>> Start

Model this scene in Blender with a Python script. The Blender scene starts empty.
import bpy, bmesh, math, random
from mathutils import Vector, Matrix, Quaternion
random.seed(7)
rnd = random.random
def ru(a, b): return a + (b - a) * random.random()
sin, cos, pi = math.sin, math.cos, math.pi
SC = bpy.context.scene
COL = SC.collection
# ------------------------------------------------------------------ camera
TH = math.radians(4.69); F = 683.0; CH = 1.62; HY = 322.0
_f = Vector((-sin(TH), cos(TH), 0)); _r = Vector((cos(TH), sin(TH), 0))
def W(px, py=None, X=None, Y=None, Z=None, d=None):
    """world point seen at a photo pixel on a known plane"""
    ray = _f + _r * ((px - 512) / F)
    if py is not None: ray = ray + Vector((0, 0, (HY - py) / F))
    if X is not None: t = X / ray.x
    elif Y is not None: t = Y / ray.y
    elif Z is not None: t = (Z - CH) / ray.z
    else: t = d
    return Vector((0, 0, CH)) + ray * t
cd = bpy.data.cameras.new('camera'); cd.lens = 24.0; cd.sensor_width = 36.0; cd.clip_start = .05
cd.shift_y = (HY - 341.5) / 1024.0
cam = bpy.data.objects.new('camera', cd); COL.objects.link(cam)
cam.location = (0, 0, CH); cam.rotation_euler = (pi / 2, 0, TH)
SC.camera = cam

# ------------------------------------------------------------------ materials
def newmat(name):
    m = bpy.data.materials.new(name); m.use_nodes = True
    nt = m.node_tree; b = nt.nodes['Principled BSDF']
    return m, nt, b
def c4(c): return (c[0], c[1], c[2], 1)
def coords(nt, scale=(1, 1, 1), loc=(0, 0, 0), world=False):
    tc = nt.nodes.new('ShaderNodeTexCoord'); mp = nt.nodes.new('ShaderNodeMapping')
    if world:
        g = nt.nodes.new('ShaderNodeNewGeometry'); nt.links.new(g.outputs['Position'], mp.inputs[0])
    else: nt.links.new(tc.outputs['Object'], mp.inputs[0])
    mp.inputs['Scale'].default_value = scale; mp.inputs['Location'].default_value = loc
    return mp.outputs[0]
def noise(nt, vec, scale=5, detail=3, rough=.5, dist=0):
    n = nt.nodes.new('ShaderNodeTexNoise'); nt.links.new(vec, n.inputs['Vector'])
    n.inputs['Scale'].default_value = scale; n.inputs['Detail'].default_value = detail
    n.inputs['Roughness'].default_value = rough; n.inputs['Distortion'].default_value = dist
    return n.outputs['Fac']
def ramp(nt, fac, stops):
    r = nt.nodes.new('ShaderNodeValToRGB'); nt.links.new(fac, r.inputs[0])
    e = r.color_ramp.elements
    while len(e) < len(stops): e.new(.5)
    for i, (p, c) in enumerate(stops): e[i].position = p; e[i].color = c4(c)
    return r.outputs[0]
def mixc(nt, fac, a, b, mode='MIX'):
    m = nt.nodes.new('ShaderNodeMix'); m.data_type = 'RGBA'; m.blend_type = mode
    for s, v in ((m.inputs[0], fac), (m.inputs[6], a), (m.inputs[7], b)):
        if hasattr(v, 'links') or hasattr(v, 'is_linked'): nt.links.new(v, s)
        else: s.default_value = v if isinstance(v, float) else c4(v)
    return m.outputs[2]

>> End

→ What is asked
Quote the data above in full, changing nothing.

→ Final result
Model this scene in Blender with a Python script. The Blender scene starts empty.
import bpy, bmesh, math, random
from mathutils import Vector, Matrix, Quaternion
random.seed(7)
rnd = random.random
def ru(a, b): return a + (b - a) * random.random()
sin, cos, pi = math.sin, math.cos, math.pi
SC = bpy.context.scene
COL = SC.collection
# ------------------------------------------------------------------ camera
TH = math.radians(4.69); F = 683.0; CH = 1.62; HY = 322.0
_f = Vector((-sin(TH), cos(TH), 0)); _r = Vector((cos(TH), sin(TH), 0))
def W(px, py=None, X=None, Y=None, Z=None, d=None):
    """world point seen at a photo pixel on a known plane"""
    ray = _f + _r * ((px - 512) / F)
    if py is not None: ray = ray + Vector((0, 0, (HY - py) / F))
    if X is not None: t = X / ray.x
    elif Y is not None: t = Y / ray.y
    elif Z is not None: t = (Z - CH) / ray.z
    else: t = d
    return Vector((0, 0, CH)) + ray * t
cd = bpy.data.cameras.new('camera'); cd.lens = 24.0; cd.sensor_width = 36.0; cd.clip_start = .05
cd.shift_y = (HY - 341.5) / 1024.0
cam = bpy.data.objects.new('camera', cd); COL.objects.link(cam)
cam.location = (0, 0, CH); cam.rotation_euler = (pi / 2, 0, TH)
SC.camera = cam

# ------------------------------------------------------------------ materials
def newmat(name):
    m = bpy.data.materials.new(name); m.use_nodes = True
    nt = m.node_tree; b = nt.nodes['Principled BSDF']
    return m, nt, b
def c4(c): return (c[0], c[1], c[2], 1)
def coords(nt, scale=(1, 1, 1), loc=(0, 0, 0), world=False):
    tc = nt.nodes.new('ShaderNodeTexCoord'); mp = nt.nodes.new('ShaderNodeMapping')
    if world:
        g = nt.nodes.new('ShaderNodeNewGeometry'); nt.links.new(g.outputs['Position'], mp.inputs[0])
    else: nt.links.new(tc.outputs['Object'], mp.inputs[0])
    mp.inputs['Scale'].default_value = scale; mp.inputs['Location'].default_value = loc
    return mp.outputs[0]
def noise(nt, vec, scale=5, detail=3, rough=.5, dist=0):
    n = nt.nodes.new('ShaderNodeTexNoise'); nt.links.new(vec, n.inputs['Vector'])
    n.inputs['Scale'].default_value = scale; n.inputs['Detail'].default_value = detail
    n.inputs['Roughness'].default_value = rough; n.inputs['Distortion'].default_value = dist
    return n.outputs['Fac']
def ramp(nt, fac, stops):
    r = nt.nodes.new('ShaderNodeValToRGB'); nt.links.new(fac, r.inputs[0])
    e = r.color_ramp.elements
    while len(e) < len(stops): e.new(.5)
    for i, (p, c) in enumerate(stops): e[i].position = p; e[i].color = c4(c)
    return r.outputs[0]
def mixc(nt, fac, a, b, mode='MIX'):
    m = nt.nodes.new('ShaderNodeMix'); m.data_type = 'RGBA'; m.blend_type = mode
    for s, v in ((m.inputs[0], fac), (m.inputs[6], a), (m.inputs[7], b)):
        if hasattr(v, 'links') or hasattr(v, 'is_linked'): nt.links.new(v, s)
        else: s.default_value = v if isinstance(v, float) else c4(v)
    return m.outputs[2]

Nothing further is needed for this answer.